* START *

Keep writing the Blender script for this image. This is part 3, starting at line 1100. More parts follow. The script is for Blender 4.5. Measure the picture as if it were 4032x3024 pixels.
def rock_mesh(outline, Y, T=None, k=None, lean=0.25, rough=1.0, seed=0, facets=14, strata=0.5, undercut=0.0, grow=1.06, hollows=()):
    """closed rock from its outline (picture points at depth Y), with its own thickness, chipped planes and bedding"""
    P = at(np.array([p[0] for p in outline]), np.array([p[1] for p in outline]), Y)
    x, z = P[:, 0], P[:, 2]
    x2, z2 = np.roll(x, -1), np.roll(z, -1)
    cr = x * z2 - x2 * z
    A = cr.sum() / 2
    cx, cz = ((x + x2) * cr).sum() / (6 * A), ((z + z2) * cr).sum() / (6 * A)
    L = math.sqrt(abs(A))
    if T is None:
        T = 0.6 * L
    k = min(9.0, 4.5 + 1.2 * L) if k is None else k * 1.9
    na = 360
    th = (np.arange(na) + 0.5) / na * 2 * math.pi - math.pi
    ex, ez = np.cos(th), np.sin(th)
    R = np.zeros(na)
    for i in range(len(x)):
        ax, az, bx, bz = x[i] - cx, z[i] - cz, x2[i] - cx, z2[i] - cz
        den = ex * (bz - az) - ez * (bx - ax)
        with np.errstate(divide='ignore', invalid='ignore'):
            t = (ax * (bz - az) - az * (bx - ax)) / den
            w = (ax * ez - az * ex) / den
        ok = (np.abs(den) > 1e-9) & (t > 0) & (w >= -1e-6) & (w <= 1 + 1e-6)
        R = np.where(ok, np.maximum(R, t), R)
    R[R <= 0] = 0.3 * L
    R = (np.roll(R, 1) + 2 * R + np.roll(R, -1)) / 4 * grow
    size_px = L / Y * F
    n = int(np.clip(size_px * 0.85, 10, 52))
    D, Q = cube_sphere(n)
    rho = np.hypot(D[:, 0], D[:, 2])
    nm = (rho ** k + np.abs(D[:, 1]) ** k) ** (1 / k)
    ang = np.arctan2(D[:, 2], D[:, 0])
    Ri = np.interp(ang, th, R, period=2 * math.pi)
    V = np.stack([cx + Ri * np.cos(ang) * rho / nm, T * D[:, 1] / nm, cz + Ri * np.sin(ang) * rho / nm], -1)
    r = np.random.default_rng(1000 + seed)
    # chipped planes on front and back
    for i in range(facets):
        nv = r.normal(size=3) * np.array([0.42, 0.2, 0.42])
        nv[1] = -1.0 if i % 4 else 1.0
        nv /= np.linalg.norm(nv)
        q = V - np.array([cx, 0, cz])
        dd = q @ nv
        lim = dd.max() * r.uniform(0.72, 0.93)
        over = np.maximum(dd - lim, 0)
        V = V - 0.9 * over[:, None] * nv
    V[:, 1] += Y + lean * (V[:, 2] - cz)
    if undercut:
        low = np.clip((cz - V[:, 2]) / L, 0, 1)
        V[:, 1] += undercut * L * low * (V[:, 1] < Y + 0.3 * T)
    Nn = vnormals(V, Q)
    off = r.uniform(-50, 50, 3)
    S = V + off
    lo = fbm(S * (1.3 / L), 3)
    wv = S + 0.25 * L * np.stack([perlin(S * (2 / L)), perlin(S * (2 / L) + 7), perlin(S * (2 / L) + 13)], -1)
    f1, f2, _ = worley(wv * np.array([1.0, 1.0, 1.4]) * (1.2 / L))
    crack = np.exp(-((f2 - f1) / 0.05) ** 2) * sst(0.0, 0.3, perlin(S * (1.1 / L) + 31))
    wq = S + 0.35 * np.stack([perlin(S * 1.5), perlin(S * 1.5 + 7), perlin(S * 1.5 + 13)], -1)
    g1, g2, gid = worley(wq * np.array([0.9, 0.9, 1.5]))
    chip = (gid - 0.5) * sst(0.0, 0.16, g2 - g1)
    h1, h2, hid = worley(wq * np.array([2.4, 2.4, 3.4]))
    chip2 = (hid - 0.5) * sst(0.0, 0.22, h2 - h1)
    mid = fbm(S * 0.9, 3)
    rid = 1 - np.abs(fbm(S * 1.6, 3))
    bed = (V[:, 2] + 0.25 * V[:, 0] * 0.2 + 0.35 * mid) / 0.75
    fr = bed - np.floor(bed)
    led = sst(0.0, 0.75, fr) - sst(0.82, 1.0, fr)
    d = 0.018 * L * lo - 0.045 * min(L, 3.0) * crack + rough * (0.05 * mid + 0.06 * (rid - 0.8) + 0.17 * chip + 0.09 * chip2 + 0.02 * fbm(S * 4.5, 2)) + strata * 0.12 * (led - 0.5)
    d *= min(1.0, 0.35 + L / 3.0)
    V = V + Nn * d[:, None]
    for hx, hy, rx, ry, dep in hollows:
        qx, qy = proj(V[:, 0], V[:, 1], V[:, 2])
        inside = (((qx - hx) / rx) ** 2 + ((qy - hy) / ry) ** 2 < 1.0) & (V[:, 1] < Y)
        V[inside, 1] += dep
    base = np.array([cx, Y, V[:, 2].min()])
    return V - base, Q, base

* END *

(REQUIRED TASK)
Your task is to return the full listing exactly as it was given.

(EXERCISE RESPONSE)
Keep writing the Blender script for this image. This is part 3, starting at line 1100. More parts follow. The script is for Blender 4.5. Measure the picture as if it were 4032x3024 pixels.
def rock_mesh(outline, Y, T=None, k=None, lean=0.25, rough=1.0, seed=0, facets=14, strata=0.5, undercut=0.0, grow=1.06, hollows=()):
    """closed rock from its outline (picture points at depth Y), with its own thickness, chipped planes and bedding"""
    P = at(np.array([p[0] for p in outline]), np.array([p[1] for p in outline]), Y)
    x, z = P[:, 0], P[:, 2]
    x2, z2 = np.roll(x, -1), np.roll(z, -1)
    cr = x * z2 - x2 * z
    A = cr.sum() / 2
    cx, cz = ((x + x2) * cr).sum() / (6 * A), ((z + z2) * cr).sum() / (6 * A)
    L = math.sqrt(abs(A))
    if T is None:
        T = 0.6 * L
    k = min(9.0, 4.5 + 1.2 * L) if k is None else k * 1.9
    na = 360
    th = (np.arange(na) + 0.5) / na * 2 * math.pi - math.pi
    ex, ez = np.cos(th), np.sin(th)
    R = np.zeros(na)
    for i in range(len(x)):
        ax, az, bx, bz = x[i] - cx, z[i] - cz, x2[i] - cx, z2[i] - cz
        den = ex * (bz - az) - ez * (bx - ax)
        with np.errstate(divide='ignore', invalid='ignore'):
            t = (ax * (bz - az) - az * (bx - ax)) / den
            w = (ax * ez - az * ex) / den
        ok = (np.abs(den) > 1e-9) & (t > 0) & (w >= -1e-6) & (w <= 1 + 1e-6)
        R = np.where(ok, np.maximum(R, t), R)
    R[R <= 0] = 0.3 * L
    R = (np.roll(R, 1) + 2 * R + np.roll(R, -1)) / 4 * grow
    size_px = L / Y * F
    n = int(np.clip(size_px * 0.85, 10, 52))
    D, Q = cube_sphere(n)
    rho = np.hypot(D[:, 0], D[:, 2])
    nm = (rho ** k + np.abs(D[:, 1]) ** k) ** (1 / k)
    ang = np.arctan2(D[:, 2], D[:, 0])
    Ri = np.interp(ang, th, R, period=2 * math.pi)
    V = np.stack([cx + Ri * np.cos(ang) * rho / nm, T * D[:, 1] / nm, cz + Ri * np.sin(ang) * rho / nm], -1)
    r = np.random.default_rng(1000 + seed)
    # chipped planes on front and back
    for i in range(facets):
        nv = r.normal(size=3) * np.array([0.42, 0.2, 0.42])
        nv[1] = -1.0 if i % 4 else 1.0
        nv /= np.linalg.norm(nv)
        q = V - np.array([cx, 0, cz])
        dd = q @ nv
        lim = dd.max() * r.uniform(0.72, 0.93)
        over = np.maximum(dd - lim, 0)
        V = V - 0.9 * over[:, None] * nv
    V[:, 1] += Y + lean * (V[:, 2] - cz)
    if undercut:
        low = np.clip((cz - V[:, 2]) / L, 0, 1)
        V[:, 1] += undercut * L * low * (V[:, 1] < Y + 0.3 * T)
    Nn = vnormals(V, Q)
    off = r.uniform(-50, 50, 3)
    S = V + off
    lo = fbm(S * (1.3 / L), 3)
    wv = S + 0.25 * L * np.stack([perlin(S * (2 / L)), perlin(S * (2 / L) + 7), perlin(S * (2 / L) + 13)], -1)
    f1, f2, _ = worley(wv * np.array([1.0, 1.0, 1.4]) * (1.2 / L))
    crack = np.exp(-((f2 - f1) / 0.05) ** 2) * sst(0.0, 0.3, perlin(S * (1.1 / L) + 31))
    wq = S + 0.35 * np.stack([perlin(S * 1.5), perlin(S * 1.5 + 7), perlin(S * 1.5 + 13)], -1)
    g1, g2, gid = worley(wq * np.array([0.9, 0.9, 1.5]))
    chip = (gid - 0.5) * sst(0.0, 0.16, g2 - g1)
    h1, h2, hid = worley(wq * np.array([2.4, 2.4, 3.4]))
    chip2 = (hid - 0.5) * sst(0.0, 0.22, h2 - h1)
    mid = fbm(S * 0.9, 3)
    rid = 1 - np.abs(fbm(S * 1.6, 3))
    bed = (V[:, 2] + 0.25 * V[:, 0] * 0.2 + 0.35 * mid) / 0.75
    fr = bed - np.floor(bed)
    led = sst(0.0, 0.75, fr) - sst(0.82, 1.0, fr)
    d = 0.018 * L * lo - 0.045 * min(L, 3.0) * crack + rough * (0.05 * mid + 0.06 * (rid - 0.8) + 0.17 * chip + 0.09 * chip2 + 0.02 * fbm(S * 4.5, 2)) + strata * 0.12 * (led - 0.5)
    d *= min(1.0, 0.35 + L / 3.0)
    V = V + Nn * d[:, None]
    for hx, hy, rx, ry, dep in hollows:
        qx, qy = proj(V[:, 0], V[:, 1], V[:, 2])
        inside = (((qx - hx) / rx) ** 2 + ((qy - hy) / ry) ** 2 < 1.0) & (V[:, 1] < Y)
        V[inside, 1] += dep
    base = np.array([cx, Y, V[:, 2].min()])
    return V - base, Q, base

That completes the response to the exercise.